「ハイレベルな報告」

「ハイレベルな報告をして。」と言われたら、みなさんはどんな報告を思い浮かべますか?

私が、外資系で働いていたころの話です。私が勤めていた日系の会社がアメリカの会社に買収され、社名が変わったその日から突然、仕事のやり方を含めていろんなことがAmericanになりました。本社がアメリカですので、レポートする先もアメリカ。いろんな通達が来るのもアメリカ発信。書類もプレゼンテーションも英語。そして、本部から押し寄せてきた派遣されてきた人達も日本人であってもカタカナ用語をいっぱい使っていました。「インテグリティ上、それはだめ」「彼はバンド的にOK」「アドホックする?」「アサインしておいて」「FYIね」「それはHQマターね」・・・などなど。私はまだそこまでカタカナや英語に抵抗はなかったのですが、他の社員の方のほとんどはまさか自分の会社がアメリカに身売りされるなんて思ってもいなかったようで、あまりにも急にカタカナが飛び交うようになったことに戸惑っている人も多くいました。最初のうちは、「またあの黒船たちがわからん言葉使っている。」なんて言っている人もいました。

当時、私はある新商品開発プロジェクトに関わっていましたが、ある日、本部からやってきた別の部署の人(日本人)から、「あとで、ハイレベルでいいから概要を説明して。」と言われました。その頃、まだ新人だった私は、(は?ハイレベルって、私が?そんなん無理でしょ。)と思いました。いきなりハイレベルって、、、そう、私は、「高いレベルの素晴らしい報告をして」と言われたのだと勘違いしたのです。そこで、どんな資料を作って説明しようかと考えていたところ、先輩が、「ハイレベルってな、俺もこの前言われてどないしようって思ったんやけど、どうやら、『大雑把な』っていう意味みたいやで。」と教えてくれました。(えーっ?ハイレベルが『大雑把』?!)とびっくりしましたが、職場ではあっちでもこっちでも「ハイレベル」という言葉を使っていて、よく聞いていると、確かに、「概要」とか「大まかな」という意味で使っているということが分かりました。

たとえばこんな感じです。

I will send you a high-level summary of the discussion. 

(ディスカッション内容のハイレベルなサマリーを送ります。)

How did the meeting go? Please report it at a high level later.)

(今日の会議、どうだった?後でハイレベルでいいから報告して。)

He gave us a high-level overview of the new project.

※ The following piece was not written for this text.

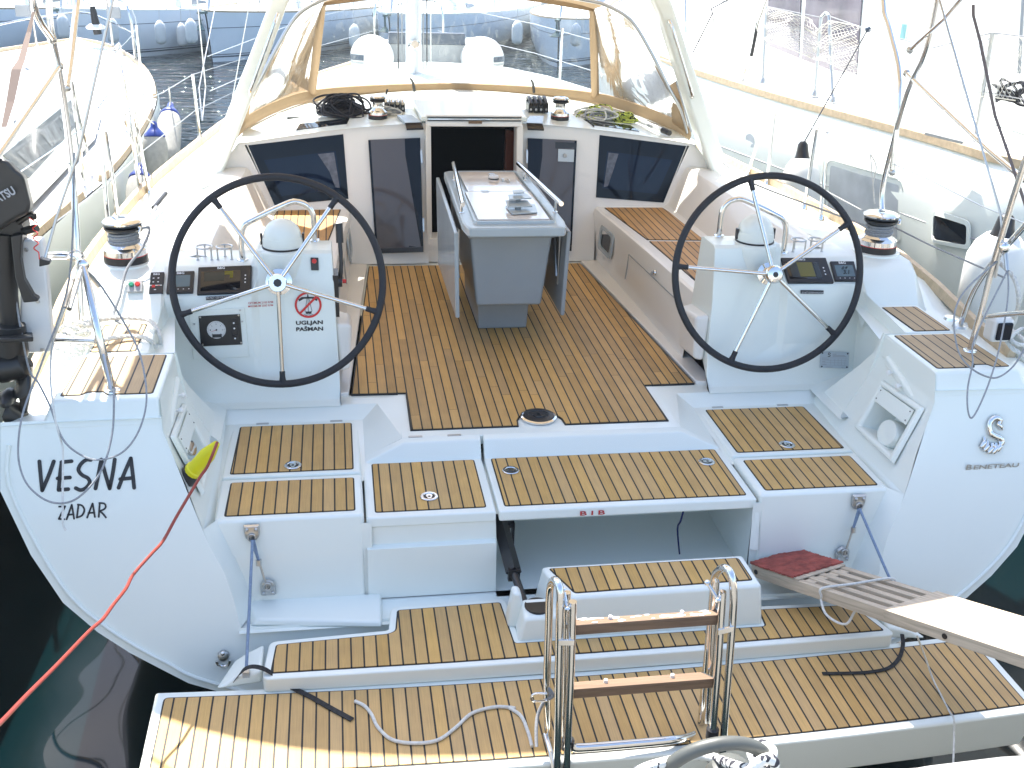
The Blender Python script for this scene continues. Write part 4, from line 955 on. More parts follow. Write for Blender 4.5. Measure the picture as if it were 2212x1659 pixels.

(彼は、新しいプロジェクトについてハイレベルな概要を説明した。)

これらの例で使われている「ハイレベル」は、みんな「おおまかな」という意味です。

その時は、深く意味も考えることもなかったのですが、今日、中級クラスの単語テストで the working-level consultation というのが出てきて、当時よく使っていた「ハイレベル」という言葉を急に思い出しました。"working-level" と対比すると"high-level"がよく理解できると思い、生徒さんに説明をしました。

今回のテストで出てきた the working-level consultation というのは、「実務者レベルの協議」と言う意味ですが、一般の企業や組織の序列は、下からlow-levelから上位はhigh-levelになります。上位層が集まる会議は high-level meeting(ハイレベル会議)と呼ばれ、このような会議では大きな方針を決めたり、決断をしたりします。そして、その層に属する人は全体を見渡して(=俯瞰して)方向性を決めることが求められますが、細かい詰めの話や、具体的な方法、課題への対応などは、このレベルの会議ではなく、working-level meeting(実務者レベル会議)で話し合われます。つまり、「ハイレベルな報告をして」というのは、細かい話ではなくて、どういう方向性でいくのか、といった概要を報告してください、ということなんですね。あれから何十年もたって、私自身も今頃やっとスッキリしました。

もちろん、英語のhigh-levelにも、日本語と同じように「高いレベルの」という意味もありますので、文脈の中で判断することが必要ですね。